> **PROBLEM TO WORK ON**:
Skip every image and restate the data word for word.

>> START

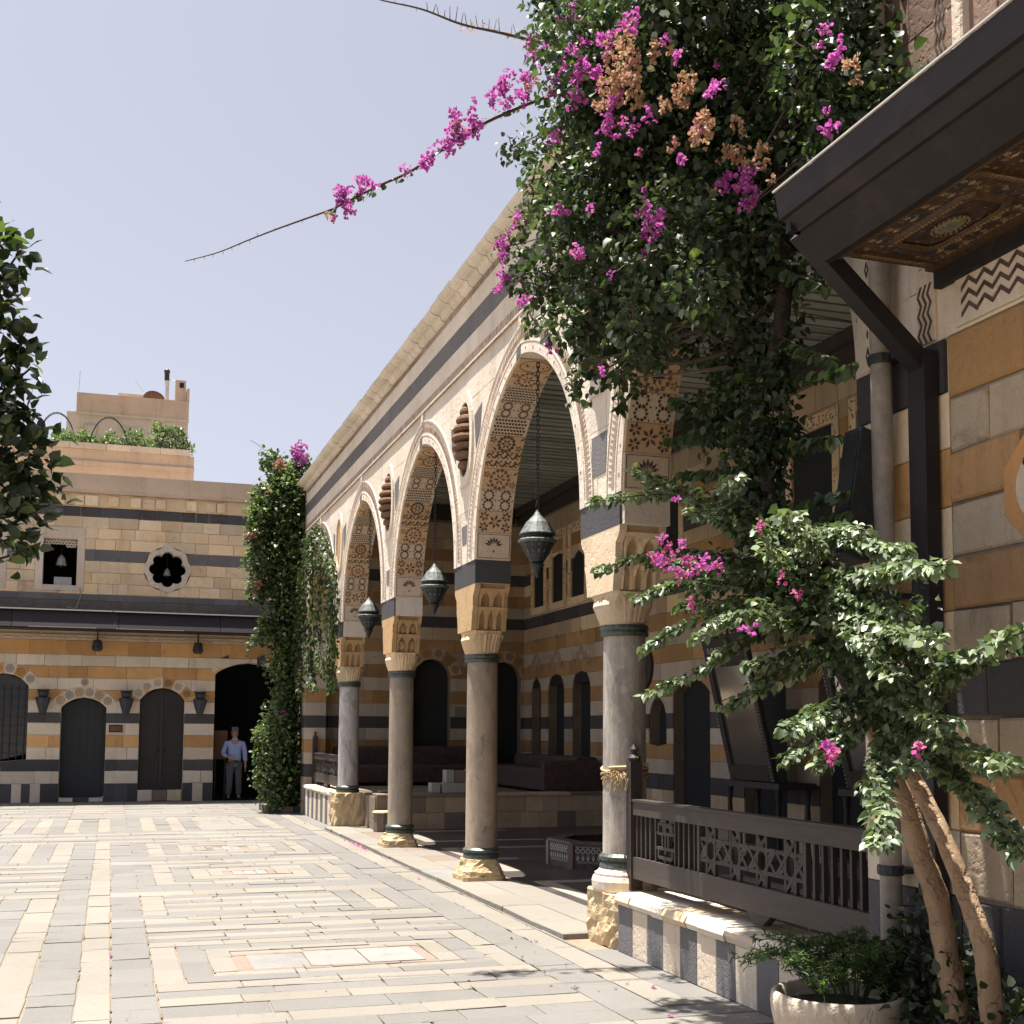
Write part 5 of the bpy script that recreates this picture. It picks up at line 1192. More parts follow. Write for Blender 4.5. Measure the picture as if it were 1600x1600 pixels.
for k, (x0, y0, w_, z0, h_, mk, lb) in enumerate(((5.30, 20.75, .15, .66, .17, 'tilewhite', 'small white block at the left end of the block stack'), (5.49, 20.72, .45, .66, .17, 'tilewhite', 'long white block at the bottom of the block stack'), (5.56, 20.75, .14, .832, .22, 'tilewhite', 'upright white block standing on the long block'), (5.71, 20.76, .22, .832, .21, 'pave_pink', 'brownish block between the white ones on the stack'), (5.95, 20.74, .32, .66, .40, 'tilewhite', 'tall pale block at the right of the stack, behind the brown column'))):
    b = MB(); b.loft([[(x0+a, y0+a, z), (x0+w_-a, y0+a, z), (x0+w_-a, y0+.25-a, z), (x0+a, y0+.25-a, z)] for a, z in ((.004, z0), (0, z0+.006), (0, z0+h_-.006), (.004, z0+h_))]); b.build('block', M[mk], label=lb, cat='block', group='blocks stacked on the platform edge')
t = thing('step_stool', 'low stone step block beside the brown column foot', 'step', (4.35, 20.4, .1)); b = MB(); b.lathe([(.135, .035), (.14, .06), (.14, .345), (.13, .35)], (4.36, 20.42, 0), 8); b.build('block', M['pave_pink'], t); b = MB(); b.lathe([(.155, .352), (.16, .365), (.15, .385)], (4.36, 20.42, 0), 8); b.build('top_slab', M['mottled'], t)
b = MB(); b.lathe([(.16, 0), (.19, .02), (.20, .035), (.17, .03), (.10, .02)], (4.62, 21.15, .655), 16, sy=.7); b.build('white_bowl', M['marble'], label='small white bowl lying on the platform behind the pedestal', cat='bowl')
# fountain basin
t = thing('fountain_basin', 'low eight-sided basin with white inlaid panels on the loggia floor', 'fountain', (6.15, 14.6, .1))
FC = (6.17, 14.65); FR_ = .86
op = [(FC[0]+FR_*math.cos(PI/8+PI/4*k+.08), FC[1]+FR_*math.sin(PI/8+PI/4*k+.08)) for k in range(8)]; ip = [(FC[0]+(FR_-.16)*math.cos(PI/8+PI/4*k+.08), FC[1]+(FR_-.16)*math.sin(PI/8+PI/4*k+.08)) for k in range(8)]
b = MB()
ringprism(b, ip, op, lambda u, v, d: (u, v, d), .03, .345); b.build('basin', M['inlay_dark'], t)
b = MB(); ringprism(b, [(FC[0]+(p[0]-FC[0])*.96, FC[1]+(p[1]-FC[1])*.96) for p in ip], [(FC[0]+(p[0]-FC[0])*1.02, FC[1]+(p[1]-FC[1])*1.02) for p in op], lambda u, v, d: (u, v, d), .346, .375); b.build('rim', M['dark_floor'], t)
b = MB(); b.poly([(p[0], p[1], .28) for p in ip]); b.build('water', M['glassdark'], t)
for k in range(8):
    p, q = Vector((*op[k], 0)), Vector((*op[(k+1) % 8], 0)); d = (q-p).normalized(); nn = Vector((d.y, -d.x, 0)); Ls = (q-p).length
    Pf = lambda u, z, dd, p=p, d=d, nn=nn: tuple(p + d*u + nn*dd + Vector((0, 0, z)))
    b = MB(); b.prism(Pf, [(-.035, .035), (.035, .035), (.035, .345), (-.035, .345)], -.02, .02); b.build('corner_post', M['pave_pink'], t)
    b = MB(); nn_ = 8
    for i in range(nn_):
        u = .06+(Ls-.12)*(i+.5)/nn_; s = (Ls-.12)/nn_*.48
        arc_ring(b, Pf, (u, .265), s*.62, s, 0, 2*PI, 8, .002, .006); b.prism(Pf, [(u, .135), (u+s*.6, .175), (u, .225), (u-s*.6, .175)], .002, .006, back=False)
        arc_ring(b, Pf, (u+s, .115), s*.5, s*.8, 0, PI, 5, .002, .006); arc_ring(b, Pf, (u, .325), s*.5, s*.8, PI, 2*PI, 5, .002, .006)
    b.build('inlay', M['tilewhite'], t, kind='stuff')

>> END

> **RESPONSE**:
Write part 5 of the bpy script that recreates this picture. It picks up at line 1192. More parts follow. Write for Blender 4.5. Measure the picture as if it were 1600x1600 pixels.
for k, (x0, y0, w_, z0, h_, mk, lb) in enumerate(((5.30, 20.75, .15, .66, .17, 'tilewhite', 'small white block at the left end of the block stack'), (5.49, 20.72, .45, .66, .17, 'tilewhite', 'long white block at the bottom of the block stack'), (5.56, 20.75, .14, .832, .22, 'tilewhite', 'upright white block standing on the long block'), (5.71, 20.76, .22, .832, .21, 'pave_pink', 'brownish block between the white ones on the stack'), (5.95, 20.74, .32, .66, .40, 'tilewhite', 'tall pale block at the right of the stack, behind the brown column'))):
    b = MB(); b.loft([[(x0+a, y0+a, z), (x0+w_-a, y0+a, z), (x0+w_-a, y0+.25-a, z), (x0+a, y0+.25-a, z)] for a, z in ((.004, z0), (0, z0+.006), (0, z0+h_-.006), (.004, z0+h_))]); b.build('block', M[mk], label=lb, cat='block', group='blocks stacked on the platform edge')
t = thing('step_stool', 'low stone step block beside the brown column foot', 'step', (4.35, 20.4, .1)); b = MB(); b.lathe([(.135, .035), (.14, .06), (.14, .345), (.13, .35)], (4.36, 20.42, 0), 8); b.build('block', M['pave_pink'], t); b = MB(); b.lathe([(.155, .352), (.16, .365), (.15, .385)], (4.36, 20.42, 0), 8); b.build('top_slab', M['mottled'], t)
b = MB(); b.lathe([(.16, 0), (.19, .02), (.20, .035), (.17, .03), (.10, .02)], (4.62, 21.15, .655), 16, sy=.7); b.build('white_bowl', M['marble'], label='small white bowl lying on the platform behind the pedestal', cat='bowl')
# fountain basin
t = thing('fountain_basin', 'low eight-sided basin with white inlaid panels on the loggia floor', 'fountain', (6.15, 14.6, .1))
FC = (6.17, 14.65); FR_ = .86
op = [(FC[0]+FR_*math.cos(PI/8+PI/4*k+.08), FC[1]+FR_*math.sin(PI/8+PI/4*k+.08)) for k in range(8)]; ip = [(FC[0]+(FR_-.16)*math.cos(PI/8+PI/4*k+.08), FC[1]+(FR_-.16)*math.sin(PI/8+PI/4*k+.08)) for k in range(8)]
b = MB()
ringprism(b, ip, op, lambda u, v, d: (u, v, d), .03, .345); b.build('basin', M['inlay_dark'], t)
b = MB(); ringprism(b, [(FC[0]+(p[0]-FC[0])*.96, FC[1]+(p[1]-FC[1])*.96) for p in ip], [(FC[0]+(p[0]-FC[0])*1.02, FC[1]+(p[1]-FC[1])*1.02) for p in op], lambda u, v, d: (u, v, d), .346, .375); b.build('rim', M['dark_floor'], t)
b = MB(); b.poly([(p[0], p[1], .28) for p in ip]); b.build('water', M['glassdark'], t)
for k in range(8):
    p, q = Vector((*op[k], 0)), Vector((*op[(k+1) % 8], 0)); d = (q-p).normalized(); nn = Vector((d.y, -d.x, 0)); Ls = (q-p).length
    Pf = lambda u, z, dd, p=p, d=d, nn=nn: tuple(p + d*u + nn*dd + Vector((0, 0, z)))
    b = MB(); b.prism(Pf, [(-.035, .035), (.035, .035), (.035, .345), (-.035, .345)], -.02, .02); b.build('corner_post', M['pave_pink'], t)
    b = MB(); nn_ = 8
    for i in range(nn_):
        u = .06+(Ls-.12)*(i+.5)/nn_; s = (Ls-.12)/nn_*.48
        arc_ring(b, Pf, (u, .265), s*.62, s, 0, 2*PI, 8, .002, .006); b.prism(Pf, [(u, .135), (u+s*.6, .175), (u, .225), (u-s*.6, .175)], .002, .006, back=False)
        arc_ring(b, Pf, (u+s, .115), s*.5, s*.8, 0, PI, 5, .002, .006); arc_ring(b, Pf, (u, .325), s*.5, s*.8, PI, 2*PI, 5, .002, .006)
    b.build('inlay', M['tilewhite'], t, kind='stuff')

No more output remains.